God is satisfied, and our sin is removed for us in the perfect atonement of Jesus.

Written by R.C. Sproul | Saturday, October 10, 2020

When the church confesses the necessity of the satisfaction of God’s righteousness, this necessity is not something that is imposed upon God from the outside, but it is a necessity imposed upon God by His own character and nature. It is necessary for God to be God, never to compromise His own holiness, righteousness, or justice. It is in this sense that an atonement that satisfied His righteousness is deemed necessary.

 

 

In the eleventh century, one of the church’s most brilliant thinkers, Anselm, archbishop of Canterbury, wrote three important works that have influenced the church ever since. In the field of Christian philosophy, he gave us his Monologium and his Proslogium; in the field of systematic theology, he penned the great Christian classic Cur Deus Homo, which being translated means “Why the God-Man?”

In this work, Anselm set forth the philosophical and theological foundations for an important aspect of the church’s understanding of the atonement of Christ, specifically the satisfaction view of the atonement. In it, Anselm argued that it was necessary for the atonement to take place in order to satisfy the justice of God. That viewpoint became the centerpiece of classical Christian orthodoxy in the Middle Ages, in terms of the church’s understanding of the work of Christ in His atonement. Since then, however, the satisfaction view of the atonement has not been without its critics.
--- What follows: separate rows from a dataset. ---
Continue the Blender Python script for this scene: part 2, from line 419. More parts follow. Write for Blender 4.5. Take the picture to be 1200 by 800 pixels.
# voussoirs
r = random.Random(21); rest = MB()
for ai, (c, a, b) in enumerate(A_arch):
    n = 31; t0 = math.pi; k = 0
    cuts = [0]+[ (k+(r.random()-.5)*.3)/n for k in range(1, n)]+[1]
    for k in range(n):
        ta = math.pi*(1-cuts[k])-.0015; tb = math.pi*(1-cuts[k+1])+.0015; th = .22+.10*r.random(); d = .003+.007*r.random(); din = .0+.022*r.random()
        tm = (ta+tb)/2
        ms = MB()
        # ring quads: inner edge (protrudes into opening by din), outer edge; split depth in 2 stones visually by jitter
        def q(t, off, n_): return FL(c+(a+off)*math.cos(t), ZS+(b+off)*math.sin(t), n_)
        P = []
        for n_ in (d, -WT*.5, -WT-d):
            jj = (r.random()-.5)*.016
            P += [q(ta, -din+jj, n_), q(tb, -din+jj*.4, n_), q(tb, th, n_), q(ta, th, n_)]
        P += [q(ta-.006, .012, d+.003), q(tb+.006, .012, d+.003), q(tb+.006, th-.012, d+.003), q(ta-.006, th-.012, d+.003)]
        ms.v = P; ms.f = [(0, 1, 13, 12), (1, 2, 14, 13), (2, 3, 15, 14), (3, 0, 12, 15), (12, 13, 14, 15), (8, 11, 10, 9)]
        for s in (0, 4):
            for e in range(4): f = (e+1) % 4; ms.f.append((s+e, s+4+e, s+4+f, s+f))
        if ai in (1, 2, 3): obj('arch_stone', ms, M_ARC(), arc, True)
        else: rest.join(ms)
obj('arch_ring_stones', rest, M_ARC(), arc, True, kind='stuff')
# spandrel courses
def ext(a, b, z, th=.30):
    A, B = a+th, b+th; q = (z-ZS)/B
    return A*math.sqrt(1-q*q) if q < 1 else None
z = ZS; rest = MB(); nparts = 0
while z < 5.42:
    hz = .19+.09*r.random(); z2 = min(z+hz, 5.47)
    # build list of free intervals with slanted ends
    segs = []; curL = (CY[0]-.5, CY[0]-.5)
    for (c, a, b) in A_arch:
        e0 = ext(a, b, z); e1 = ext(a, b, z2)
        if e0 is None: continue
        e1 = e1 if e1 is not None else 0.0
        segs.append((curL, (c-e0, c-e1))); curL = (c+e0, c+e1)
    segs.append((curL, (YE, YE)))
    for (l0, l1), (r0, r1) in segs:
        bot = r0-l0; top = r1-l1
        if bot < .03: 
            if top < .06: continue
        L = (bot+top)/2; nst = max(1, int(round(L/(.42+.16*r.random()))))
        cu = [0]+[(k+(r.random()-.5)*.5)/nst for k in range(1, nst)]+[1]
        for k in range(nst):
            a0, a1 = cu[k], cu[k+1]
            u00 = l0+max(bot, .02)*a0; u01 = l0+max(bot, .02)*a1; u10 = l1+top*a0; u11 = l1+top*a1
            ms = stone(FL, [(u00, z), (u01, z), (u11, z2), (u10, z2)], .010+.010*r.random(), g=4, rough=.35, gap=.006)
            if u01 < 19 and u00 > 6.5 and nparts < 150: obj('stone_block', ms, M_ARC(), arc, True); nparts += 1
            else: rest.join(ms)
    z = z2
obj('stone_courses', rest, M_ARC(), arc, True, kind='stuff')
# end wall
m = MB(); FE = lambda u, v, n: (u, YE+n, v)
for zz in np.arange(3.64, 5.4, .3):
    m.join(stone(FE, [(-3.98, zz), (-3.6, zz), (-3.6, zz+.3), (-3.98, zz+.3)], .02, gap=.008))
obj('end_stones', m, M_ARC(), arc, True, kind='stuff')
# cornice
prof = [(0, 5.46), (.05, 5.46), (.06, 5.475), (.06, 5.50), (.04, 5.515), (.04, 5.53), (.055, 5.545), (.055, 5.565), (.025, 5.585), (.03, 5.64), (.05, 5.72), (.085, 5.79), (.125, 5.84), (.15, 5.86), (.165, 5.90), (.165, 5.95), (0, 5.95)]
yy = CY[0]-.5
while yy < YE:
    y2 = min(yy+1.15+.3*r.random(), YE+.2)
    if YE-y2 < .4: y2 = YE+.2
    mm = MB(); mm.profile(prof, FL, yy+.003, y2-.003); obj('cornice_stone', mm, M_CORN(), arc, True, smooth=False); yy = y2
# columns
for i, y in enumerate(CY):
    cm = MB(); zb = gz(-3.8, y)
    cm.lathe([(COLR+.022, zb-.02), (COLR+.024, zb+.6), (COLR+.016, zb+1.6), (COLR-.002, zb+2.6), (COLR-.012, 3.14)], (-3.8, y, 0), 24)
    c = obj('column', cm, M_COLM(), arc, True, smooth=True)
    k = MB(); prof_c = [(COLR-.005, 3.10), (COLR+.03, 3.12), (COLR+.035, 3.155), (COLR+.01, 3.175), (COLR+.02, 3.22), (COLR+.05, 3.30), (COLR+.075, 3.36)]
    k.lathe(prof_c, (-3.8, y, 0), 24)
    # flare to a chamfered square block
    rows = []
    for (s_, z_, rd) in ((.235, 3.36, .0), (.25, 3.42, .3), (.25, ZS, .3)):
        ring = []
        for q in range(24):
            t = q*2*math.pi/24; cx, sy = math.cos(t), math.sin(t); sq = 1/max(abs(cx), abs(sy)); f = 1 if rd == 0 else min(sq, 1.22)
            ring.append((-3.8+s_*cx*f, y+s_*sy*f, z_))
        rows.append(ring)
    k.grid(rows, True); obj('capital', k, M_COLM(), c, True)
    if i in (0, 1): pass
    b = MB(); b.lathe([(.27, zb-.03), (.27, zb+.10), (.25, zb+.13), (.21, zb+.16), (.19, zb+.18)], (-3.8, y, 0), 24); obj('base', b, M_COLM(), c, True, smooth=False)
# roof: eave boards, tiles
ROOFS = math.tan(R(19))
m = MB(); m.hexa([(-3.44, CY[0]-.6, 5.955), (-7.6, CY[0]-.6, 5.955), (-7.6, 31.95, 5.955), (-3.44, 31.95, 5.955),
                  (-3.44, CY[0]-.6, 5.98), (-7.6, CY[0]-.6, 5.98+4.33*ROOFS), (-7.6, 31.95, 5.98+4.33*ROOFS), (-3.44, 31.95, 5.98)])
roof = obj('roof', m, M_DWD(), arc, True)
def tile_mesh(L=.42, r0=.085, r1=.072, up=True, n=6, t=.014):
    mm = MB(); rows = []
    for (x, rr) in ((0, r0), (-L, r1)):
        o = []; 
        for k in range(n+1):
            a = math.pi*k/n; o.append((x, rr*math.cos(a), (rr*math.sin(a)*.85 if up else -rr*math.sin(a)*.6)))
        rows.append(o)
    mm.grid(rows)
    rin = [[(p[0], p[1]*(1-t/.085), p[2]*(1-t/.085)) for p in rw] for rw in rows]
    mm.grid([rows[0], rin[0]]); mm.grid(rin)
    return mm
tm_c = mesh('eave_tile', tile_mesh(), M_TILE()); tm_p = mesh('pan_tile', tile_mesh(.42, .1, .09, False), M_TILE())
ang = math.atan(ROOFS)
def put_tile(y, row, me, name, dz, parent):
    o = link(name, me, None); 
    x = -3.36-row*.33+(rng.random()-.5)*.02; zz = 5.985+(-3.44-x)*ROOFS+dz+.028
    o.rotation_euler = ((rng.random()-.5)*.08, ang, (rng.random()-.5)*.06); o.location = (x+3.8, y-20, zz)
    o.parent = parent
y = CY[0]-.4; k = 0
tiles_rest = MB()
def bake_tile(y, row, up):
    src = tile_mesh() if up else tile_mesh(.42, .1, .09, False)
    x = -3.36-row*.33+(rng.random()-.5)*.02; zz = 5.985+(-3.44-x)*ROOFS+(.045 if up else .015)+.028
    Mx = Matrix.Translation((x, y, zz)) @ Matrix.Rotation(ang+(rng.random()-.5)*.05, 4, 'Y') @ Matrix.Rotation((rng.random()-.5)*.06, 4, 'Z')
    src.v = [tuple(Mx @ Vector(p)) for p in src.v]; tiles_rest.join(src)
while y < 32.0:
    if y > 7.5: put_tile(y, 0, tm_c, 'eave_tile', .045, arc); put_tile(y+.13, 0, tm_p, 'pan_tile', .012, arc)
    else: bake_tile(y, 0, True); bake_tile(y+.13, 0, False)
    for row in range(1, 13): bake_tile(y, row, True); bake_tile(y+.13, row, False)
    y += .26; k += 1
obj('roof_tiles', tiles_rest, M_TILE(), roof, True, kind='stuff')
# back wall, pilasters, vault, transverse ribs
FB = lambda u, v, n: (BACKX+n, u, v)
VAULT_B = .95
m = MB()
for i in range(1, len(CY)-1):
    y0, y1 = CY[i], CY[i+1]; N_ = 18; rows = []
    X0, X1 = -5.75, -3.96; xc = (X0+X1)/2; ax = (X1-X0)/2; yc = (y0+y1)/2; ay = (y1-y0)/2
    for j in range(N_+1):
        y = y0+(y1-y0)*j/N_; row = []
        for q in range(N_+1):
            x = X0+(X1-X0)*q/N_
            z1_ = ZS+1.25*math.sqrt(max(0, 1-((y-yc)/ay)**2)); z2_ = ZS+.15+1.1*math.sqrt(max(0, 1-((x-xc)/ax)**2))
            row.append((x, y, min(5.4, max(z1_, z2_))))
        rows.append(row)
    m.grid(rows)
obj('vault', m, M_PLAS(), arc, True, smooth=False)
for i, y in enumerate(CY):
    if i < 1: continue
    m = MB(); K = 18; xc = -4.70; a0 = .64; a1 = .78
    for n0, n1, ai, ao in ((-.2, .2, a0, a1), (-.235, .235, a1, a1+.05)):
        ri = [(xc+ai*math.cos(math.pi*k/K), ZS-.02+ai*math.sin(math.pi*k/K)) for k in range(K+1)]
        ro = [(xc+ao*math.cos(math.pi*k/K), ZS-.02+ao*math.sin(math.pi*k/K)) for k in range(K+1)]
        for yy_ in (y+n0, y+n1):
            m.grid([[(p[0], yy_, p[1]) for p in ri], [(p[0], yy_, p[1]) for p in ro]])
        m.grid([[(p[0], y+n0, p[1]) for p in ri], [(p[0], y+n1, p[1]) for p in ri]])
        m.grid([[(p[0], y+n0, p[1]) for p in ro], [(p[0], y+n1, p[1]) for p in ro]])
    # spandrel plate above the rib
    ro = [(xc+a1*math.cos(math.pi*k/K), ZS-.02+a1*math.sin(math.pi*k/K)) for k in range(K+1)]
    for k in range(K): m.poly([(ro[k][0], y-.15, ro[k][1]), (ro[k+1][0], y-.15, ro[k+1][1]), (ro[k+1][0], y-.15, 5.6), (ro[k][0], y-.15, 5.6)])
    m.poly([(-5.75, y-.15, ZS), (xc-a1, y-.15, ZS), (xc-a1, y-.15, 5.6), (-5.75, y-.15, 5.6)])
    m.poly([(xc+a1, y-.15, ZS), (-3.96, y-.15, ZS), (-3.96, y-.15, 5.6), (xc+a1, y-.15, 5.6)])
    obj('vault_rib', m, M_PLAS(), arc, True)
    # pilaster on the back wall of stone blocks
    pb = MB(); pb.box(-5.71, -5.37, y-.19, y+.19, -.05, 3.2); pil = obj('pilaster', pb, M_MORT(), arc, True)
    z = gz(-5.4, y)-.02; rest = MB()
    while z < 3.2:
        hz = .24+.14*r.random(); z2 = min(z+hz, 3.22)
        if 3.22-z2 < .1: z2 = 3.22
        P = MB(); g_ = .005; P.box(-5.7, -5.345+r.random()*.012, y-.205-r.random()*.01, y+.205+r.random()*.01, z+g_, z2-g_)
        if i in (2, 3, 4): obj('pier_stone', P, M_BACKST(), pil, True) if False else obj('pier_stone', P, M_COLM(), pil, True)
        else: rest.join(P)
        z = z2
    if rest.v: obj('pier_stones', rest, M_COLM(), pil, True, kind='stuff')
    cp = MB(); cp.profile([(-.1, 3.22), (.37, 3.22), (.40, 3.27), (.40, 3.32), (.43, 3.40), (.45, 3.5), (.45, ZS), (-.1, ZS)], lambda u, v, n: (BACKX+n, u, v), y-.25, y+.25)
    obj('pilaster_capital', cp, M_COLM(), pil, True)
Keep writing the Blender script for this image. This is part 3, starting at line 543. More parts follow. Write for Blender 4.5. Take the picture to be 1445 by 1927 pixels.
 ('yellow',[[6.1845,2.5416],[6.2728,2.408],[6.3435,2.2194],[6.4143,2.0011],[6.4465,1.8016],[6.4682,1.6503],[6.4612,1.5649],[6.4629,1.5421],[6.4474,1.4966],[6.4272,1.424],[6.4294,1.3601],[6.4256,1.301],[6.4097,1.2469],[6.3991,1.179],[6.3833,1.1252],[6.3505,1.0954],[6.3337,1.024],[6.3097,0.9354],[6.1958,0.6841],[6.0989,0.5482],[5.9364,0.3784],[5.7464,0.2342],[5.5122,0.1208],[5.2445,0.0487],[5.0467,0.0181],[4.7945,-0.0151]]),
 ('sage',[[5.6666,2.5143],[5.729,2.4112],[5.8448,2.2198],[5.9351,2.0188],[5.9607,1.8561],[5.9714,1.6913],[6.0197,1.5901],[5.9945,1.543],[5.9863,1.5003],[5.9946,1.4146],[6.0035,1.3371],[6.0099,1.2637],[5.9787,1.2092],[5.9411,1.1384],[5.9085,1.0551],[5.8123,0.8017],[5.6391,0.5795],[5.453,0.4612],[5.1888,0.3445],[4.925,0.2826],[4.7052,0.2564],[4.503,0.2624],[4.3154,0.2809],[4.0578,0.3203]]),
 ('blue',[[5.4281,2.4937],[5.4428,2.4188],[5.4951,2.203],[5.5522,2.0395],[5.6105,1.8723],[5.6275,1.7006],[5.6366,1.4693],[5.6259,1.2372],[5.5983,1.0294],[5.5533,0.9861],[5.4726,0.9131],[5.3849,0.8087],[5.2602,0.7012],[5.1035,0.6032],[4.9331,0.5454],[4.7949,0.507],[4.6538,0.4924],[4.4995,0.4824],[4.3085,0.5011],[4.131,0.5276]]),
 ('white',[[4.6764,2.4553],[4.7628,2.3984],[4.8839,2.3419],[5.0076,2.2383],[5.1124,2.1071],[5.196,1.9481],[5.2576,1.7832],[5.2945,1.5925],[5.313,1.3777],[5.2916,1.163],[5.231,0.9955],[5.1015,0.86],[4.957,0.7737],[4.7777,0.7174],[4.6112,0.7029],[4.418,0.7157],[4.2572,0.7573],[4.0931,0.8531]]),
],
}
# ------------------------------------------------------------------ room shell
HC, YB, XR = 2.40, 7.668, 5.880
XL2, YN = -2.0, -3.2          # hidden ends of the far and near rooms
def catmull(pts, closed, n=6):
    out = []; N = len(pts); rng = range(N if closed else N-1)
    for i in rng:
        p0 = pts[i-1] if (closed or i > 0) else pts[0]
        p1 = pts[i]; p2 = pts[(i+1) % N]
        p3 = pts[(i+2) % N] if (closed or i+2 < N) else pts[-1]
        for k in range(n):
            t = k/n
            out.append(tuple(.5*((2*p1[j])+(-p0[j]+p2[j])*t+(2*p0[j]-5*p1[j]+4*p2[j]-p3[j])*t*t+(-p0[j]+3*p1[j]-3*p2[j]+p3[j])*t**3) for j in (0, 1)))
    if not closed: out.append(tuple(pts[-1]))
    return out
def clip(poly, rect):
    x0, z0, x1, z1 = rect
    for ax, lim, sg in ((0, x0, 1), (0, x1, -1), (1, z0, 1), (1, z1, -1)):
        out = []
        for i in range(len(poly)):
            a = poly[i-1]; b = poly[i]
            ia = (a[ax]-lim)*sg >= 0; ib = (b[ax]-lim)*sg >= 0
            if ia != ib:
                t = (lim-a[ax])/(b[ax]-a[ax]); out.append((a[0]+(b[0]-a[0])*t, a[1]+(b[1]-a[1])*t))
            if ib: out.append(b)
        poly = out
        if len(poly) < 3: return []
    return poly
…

In the Middle Ages, questions were raised about the propriety of thinking that the atonement of Jesus was made necessary by some abstract law of the universe that required God’s justice to be satisfied. This gave rise to the so-called Ex Lex debate. In the Ex Lex debate, the question was raised as to whether God’s will functioned apart from any law or outside of any law (ex lex), or whether the will of God was itself subjected to some norm of righteousness or cosmic law that God was required to follow and, therefore, His will was exercised under law (sub lego). The question was: Is God apart from law or is He under law?